I resisted Elden Ring for quite a while. I wouldn’t call myself a Dark Souls hater, because I like a lot about those games. I finished Dark Souls 3 and I tried all of them. They’re not for me, though. Some of the “git gud” mentality those games have built around them brought an ugliness that was largely confined to multiplayer games into the single player realm. Many of the Dark Souls clones and copycats have hidden crap controls and level design behind overly difficult gameplay with the excuse of “git gud”. If you tell me your game is Dark Souls but open world, I’m less interested.

What made me experience true joy in Elden Ring is that it largely ditches “git gud”, namely the forced memorization and blunt force trauma of past games. Elden Ring isn’t Dark Souls; it’s Morrowind.

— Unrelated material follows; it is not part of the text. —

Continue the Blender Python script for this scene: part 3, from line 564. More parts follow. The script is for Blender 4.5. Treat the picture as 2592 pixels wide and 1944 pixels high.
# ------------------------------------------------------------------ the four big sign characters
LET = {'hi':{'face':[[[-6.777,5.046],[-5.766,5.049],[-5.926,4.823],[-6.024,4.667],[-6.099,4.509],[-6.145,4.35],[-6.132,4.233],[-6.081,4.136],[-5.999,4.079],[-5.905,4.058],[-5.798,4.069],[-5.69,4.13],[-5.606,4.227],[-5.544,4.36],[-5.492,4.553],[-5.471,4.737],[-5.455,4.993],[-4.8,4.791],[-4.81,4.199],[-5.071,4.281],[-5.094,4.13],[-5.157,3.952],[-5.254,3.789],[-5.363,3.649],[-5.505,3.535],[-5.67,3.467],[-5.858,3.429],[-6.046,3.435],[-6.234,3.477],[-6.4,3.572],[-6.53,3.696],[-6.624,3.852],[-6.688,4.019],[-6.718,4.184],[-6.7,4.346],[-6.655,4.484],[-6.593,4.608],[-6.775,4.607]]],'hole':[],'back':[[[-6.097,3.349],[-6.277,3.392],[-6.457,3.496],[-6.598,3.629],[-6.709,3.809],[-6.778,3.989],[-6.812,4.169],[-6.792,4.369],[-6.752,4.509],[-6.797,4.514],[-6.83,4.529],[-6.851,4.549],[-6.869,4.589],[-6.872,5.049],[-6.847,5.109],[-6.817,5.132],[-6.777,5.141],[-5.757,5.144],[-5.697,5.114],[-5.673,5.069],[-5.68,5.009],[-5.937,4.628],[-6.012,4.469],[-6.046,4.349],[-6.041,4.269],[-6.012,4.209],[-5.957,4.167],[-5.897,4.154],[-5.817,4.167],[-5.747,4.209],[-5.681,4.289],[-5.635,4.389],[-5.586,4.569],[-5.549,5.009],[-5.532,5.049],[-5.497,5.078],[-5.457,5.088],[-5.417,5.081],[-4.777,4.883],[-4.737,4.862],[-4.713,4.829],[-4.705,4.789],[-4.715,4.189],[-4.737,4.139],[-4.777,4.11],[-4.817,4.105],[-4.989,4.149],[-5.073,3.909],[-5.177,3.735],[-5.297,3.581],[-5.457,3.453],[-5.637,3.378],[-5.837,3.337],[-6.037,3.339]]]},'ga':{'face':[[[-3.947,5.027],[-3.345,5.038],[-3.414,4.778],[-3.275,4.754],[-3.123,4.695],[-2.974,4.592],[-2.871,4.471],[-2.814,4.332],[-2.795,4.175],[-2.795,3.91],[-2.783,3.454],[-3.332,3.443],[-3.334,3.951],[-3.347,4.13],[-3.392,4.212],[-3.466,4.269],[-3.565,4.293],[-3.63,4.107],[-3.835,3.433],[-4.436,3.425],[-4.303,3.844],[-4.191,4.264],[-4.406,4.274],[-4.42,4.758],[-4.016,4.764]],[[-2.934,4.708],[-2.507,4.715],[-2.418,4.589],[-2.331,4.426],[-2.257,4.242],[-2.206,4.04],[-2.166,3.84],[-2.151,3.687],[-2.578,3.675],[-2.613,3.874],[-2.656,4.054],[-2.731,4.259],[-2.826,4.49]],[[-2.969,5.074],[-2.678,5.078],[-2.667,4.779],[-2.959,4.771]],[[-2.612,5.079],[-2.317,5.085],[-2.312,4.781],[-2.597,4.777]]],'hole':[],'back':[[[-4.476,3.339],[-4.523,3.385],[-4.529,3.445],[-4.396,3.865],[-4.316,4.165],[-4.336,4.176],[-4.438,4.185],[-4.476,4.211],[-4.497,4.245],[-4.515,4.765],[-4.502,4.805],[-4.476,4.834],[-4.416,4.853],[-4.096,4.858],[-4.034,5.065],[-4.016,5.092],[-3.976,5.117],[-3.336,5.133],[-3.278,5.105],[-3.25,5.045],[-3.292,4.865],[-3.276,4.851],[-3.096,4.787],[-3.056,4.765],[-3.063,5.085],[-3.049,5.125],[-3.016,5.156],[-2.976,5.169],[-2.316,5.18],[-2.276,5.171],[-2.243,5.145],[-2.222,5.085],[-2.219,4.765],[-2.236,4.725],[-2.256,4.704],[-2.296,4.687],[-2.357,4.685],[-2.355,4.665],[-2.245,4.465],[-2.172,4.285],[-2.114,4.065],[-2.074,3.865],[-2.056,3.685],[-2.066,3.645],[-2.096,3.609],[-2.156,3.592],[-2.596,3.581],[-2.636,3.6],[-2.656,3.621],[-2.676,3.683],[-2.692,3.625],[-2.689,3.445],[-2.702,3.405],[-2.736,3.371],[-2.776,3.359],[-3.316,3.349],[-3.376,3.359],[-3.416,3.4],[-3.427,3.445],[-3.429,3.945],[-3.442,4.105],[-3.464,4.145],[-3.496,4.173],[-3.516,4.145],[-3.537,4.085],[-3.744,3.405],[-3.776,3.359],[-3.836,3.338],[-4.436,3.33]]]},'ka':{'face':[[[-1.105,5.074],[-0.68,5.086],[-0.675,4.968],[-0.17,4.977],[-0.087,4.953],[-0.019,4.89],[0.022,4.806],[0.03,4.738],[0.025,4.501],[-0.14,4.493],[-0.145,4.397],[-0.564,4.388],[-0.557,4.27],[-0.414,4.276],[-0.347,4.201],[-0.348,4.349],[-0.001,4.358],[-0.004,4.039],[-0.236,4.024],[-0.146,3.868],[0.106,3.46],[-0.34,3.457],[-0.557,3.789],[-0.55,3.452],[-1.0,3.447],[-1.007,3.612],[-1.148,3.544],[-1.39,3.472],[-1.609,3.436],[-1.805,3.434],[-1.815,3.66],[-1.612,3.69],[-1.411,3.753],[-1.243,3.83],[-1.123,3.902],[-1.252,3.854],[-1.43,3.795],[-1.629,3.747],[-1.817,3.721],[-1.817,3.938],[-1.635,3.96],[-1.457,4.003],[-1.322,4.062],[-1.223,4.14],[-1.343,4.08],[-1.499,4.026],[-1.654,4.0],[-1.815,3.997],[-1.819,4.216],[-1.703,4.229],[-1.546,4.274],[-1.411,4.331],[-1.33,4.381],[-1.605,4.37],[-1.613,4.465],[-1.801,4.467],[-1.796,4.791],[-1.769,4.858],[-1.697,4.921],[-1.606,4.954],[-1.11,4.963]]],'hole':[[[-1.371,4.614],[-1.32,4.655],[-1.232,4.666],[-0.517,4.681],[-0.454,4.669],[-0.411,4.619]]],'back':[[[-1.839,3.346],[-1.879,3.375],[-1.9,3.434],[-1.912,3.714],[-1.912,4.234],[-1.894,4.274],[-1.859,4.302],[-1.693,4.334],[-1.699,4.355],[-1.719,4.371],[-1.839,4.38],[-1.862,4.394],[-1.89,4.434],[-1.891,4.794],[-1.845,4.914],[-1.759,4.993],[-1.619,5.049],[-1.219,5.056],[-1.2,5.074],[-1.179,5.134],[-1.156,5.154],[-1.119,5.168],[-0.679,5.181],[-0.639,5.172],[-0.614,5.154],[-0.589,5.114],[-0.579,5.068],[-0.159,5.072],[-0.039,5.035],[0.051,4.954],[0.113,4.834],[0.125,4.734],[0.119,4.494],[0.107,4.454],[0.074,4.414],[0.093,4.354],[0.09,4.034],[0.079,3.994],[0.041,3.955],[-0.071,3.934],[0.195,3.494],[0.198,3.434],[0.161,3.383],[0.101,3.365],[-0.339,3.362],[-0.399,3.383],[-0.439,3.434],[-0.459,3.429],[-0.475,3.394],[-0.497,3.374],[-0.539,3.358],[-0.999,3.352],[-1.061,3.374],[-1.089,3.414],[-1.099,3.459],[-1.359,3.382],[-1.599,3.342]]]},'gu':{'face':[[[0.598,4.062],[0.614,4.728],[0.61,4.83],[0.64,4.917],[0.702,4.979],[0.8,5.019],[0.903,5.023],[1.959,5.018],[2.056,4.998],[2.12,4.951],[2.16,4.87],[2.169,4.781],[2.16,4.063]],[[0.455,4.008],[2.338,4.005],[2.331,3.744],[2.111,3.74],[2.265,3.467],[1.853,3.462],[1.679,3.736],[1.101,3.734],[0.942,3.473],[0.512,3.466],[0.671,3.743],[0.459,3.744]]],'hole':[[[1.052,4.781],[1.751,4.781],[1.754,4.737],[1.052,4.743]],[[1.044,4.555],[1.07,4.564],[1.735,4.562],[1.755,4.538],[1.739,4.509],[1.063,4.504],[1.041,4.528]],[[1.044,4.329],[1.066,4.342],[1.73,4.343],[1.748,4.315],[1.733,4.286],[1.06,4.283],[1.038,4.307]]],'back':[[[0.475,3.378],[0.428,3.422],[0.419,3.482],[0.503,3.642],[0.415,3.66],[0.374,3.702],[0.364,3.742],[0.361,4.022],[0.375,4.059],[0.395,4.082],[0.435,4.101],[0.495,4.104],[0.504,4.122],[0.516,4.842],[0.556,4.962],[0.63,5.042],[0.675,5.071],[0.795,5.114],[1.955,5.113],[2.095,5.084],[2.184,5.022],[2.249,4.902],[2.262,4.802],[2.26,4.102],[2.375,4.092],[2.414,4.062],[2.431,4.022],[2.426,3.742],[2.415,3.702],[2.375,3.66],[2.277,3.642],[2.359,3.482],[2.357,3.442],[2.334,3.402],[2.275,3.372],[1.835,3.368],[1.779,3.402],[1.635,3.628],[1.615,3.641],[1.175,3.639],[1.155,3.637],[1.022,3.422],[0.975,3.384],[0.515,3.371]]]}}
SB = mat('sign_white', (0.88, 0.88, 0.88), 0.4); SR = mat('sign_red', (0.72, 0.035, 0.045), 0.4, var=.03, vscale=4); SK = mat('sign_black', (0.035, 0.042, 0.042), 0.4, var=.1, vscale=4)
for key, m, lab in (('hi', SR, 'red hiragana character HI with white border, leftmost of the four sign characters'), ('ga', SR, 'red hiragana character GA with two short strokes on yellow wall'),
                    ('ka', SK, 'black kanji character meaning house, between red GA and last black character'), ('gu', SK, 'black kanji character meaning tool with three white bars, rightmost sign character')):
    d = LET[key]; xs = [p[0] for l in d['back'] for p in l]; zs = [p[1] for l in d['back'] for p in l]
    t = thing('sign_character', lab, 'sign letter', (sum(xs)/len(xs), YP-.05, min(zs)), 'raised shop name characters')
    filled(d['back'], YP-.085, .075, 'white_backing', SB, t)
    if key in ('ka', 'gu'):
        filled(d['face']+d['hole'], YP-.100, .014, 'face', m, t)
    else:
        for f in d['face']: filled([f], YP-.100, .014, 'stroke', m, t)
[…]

When I started Morrowind, I didn’t know what to do. I had a paper map and a vague direction to talk to someone. The map in Morrowind is a critical piece of that game. When I looked at that map, I could pick out any landmark, and it would be there in the game. If something looked like a building, a building was in the game. There are countless crypts and dungeons and ruins to explore on that map. In some areas, I came across enemies too powerful for me to defeat. I took that as a sign I needed to do more exploration, or find a way around that enemy.

Elden Ring functions the same way. In the open world, there are hundreds of little locations not on the critical path to explore. If you want to git gud, you can ignore all of this. Just march straight from the opening in the direction you’re given and you will run face first into a meat grinder of angry monsters. What Elden Ring offers me that I never felt from Dark Souls is an option to spend more time exploring the world to the benefit of becoming more powerful so I don’t have to git gud.

It works! It’s great! I had so much fun riding around the open world, jumping into dungeons and caves, and testing the boundaries of my ability. I didn’t succeed every time, but I never felt like I was trying to bash through a brick wall. I had options. I had smarter ways of playing than git gud.